Alors, en quoi l’Afrique sera frappée par la crise financière mondiale alors qu’elle est en marge de l’économie mondiale ? Bien sûr, certains parlent du tarissement de l’aide internationale, mais entre-nous, à voir les résultats de cette « aide » depuis 50 ans, qui pourrait montrer des résultats tangibles ? Malheureusement, le délire et l’empressement à se croire importants a occulté le vrai défi auquel fait face le continent : la famine. Et la vraie crise : la crise alimentaire.
Le directeur général de la FAO a des raisons de s’indigner : depuis des mois, il cherche en vain 10 milliards de dollars pour combattre cette calamité et n’a reçu qu’à peine 700 millions des pays qui se disaient incapables de trouver de grosses sommes. Pourtant, ces mêmes pays, comme par magie, ont trouvé plus de 1000 milliards de dollars (500 000 milliards CFA) en trois semaines pour soutenir leur économie.
La leçon qu’il faut tirer de cette réalité, c’est que l’Afrique ne comptera réellement dans la marche du monde que le jour où, économiquement, elle aura un poids. Le jour où ses dirigeants arrêteront de brailler comme des madeleines et comprendront que l’argent ne pousse pas dans les arbres et que la richesse se crée. L’Afrique changera le jour où, pour construire un dispensaire ou un poulailler, nos dirigeants cesseront de quémander les fonds à droite et à gauche.

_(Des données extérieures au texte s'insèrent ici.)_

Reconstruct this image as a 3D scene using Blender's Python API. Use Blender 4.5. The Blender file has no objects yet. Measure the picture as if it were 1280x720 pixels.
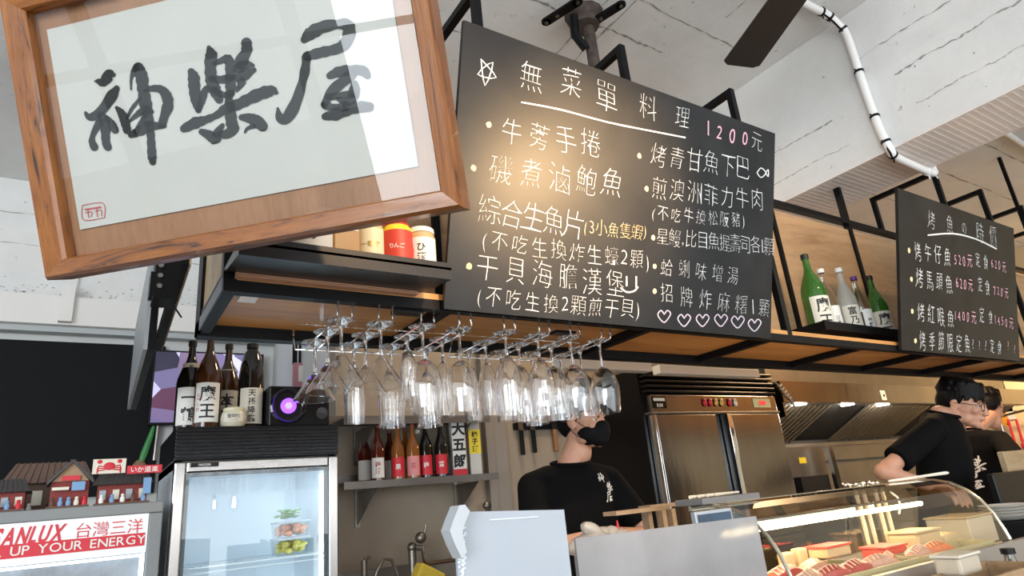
import bpy, bmesh, math, random
from mathutils import Vector, Matrix, Euler
random.seed(7)
PI = math.pi
R = math.radians
SC = bpy.context.scene
COL = SC.collection

# ---------------------------------------------------------------- camera
CZ = 1.35
FPX = 803.0
_vx = Vector((1268, 150, FPX)).normalized()
_vz = Vector((-230, -2360, FPX)).normalized()
_vz = (_vz - _vx * _vx.dot(_vz)).normalized()
_vy = _vz.cross(_vx)
if _vy.z < 0: _vy = -_vy
CAMM = Matrix((_vx, _vy, _vz))          # rows = world axes seen from the camera (x right, y down, z forward)
cam = bpy.data.cameras.new('camera'); camo = bpy.data.objects.new('camera', cam); COL.objects.link(camo)
right = CAMM.col[0]; down = CAMM.col[1]; fwd = CAMM.col[2]
mw = Matrix.Identity(4)
for i in range(3):
    mw[i][0] = right[i]; mw[i][1] = -down[i]; mw[i][2] = -fwd[i]
mw[0][3], mw[1][3], mw[2][3] = 0, 0, CZ
camo.matrix_world = mw
cam.sensor_width = 36; cam.lens = FPX / 1280 * 36; cam.clip_start = .02; cam.clip_end = 200
SC.camera = camo

# ---------------------------------------------------------------- world, lights, exposure
SC.view_settings.view_transform = 'Standard'; SC.view_settings.look = 'None'
SC.view_settings.exposure = 0.40; SC.view_settings.gamma = 1.0
SC.cycles.max_bounces = 24; SC.cycles.transmission_bounces = 24; SC.cycles.transparent_max_bounces = 24; SC.cycles.glossy_bounces = 8
w = bpy.data.worlds.new('sky'); SC.world = w; w.use_nodes = True
bg = w.node_tree.nodes['Background']; bg.inputs[0].default_value = (.80, .90, 1.0, 1); bg.inputs[1].default_value = 1.1

def area(name, loc, target, sx, sy, power, col, spread=180):
    l = bpy.data.lights.new(name, 'AREA'); l.shape = 'RECTANGLE'; l.size = sx; l.size_y = sy; l.energy = power; l.color = col
    l.spread = R(spread)
    o = bpy.data.objects.new(name, l); COL.objects.link(o); o.location = loc
    o.rotation_euler = (Vector(target) - Vector(loc)).to_track_quat('-Z', 'Y').to_euler(); return o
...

On tiendra compte de l’Afrique quand la corruption, le vol, l’impunité et l’insouciance feront place à une gestion rigoureuse, à la méthode et à l’organisation. En attendant, l’invité du jour qui parlait à la télévision continuera à vivre de ses illusions. Et, au fait, il a conclu ainsi son interview, l’innocent : « Je suis très content de visiter le Canada, un beau et généreux pays où il fait bon vivre ! » Eh, oui ! C’est le travail et le sérieux qui en ont fait un beau et généreux pays. Pas la mendicité et la prévarication érigées en système de gouvernement.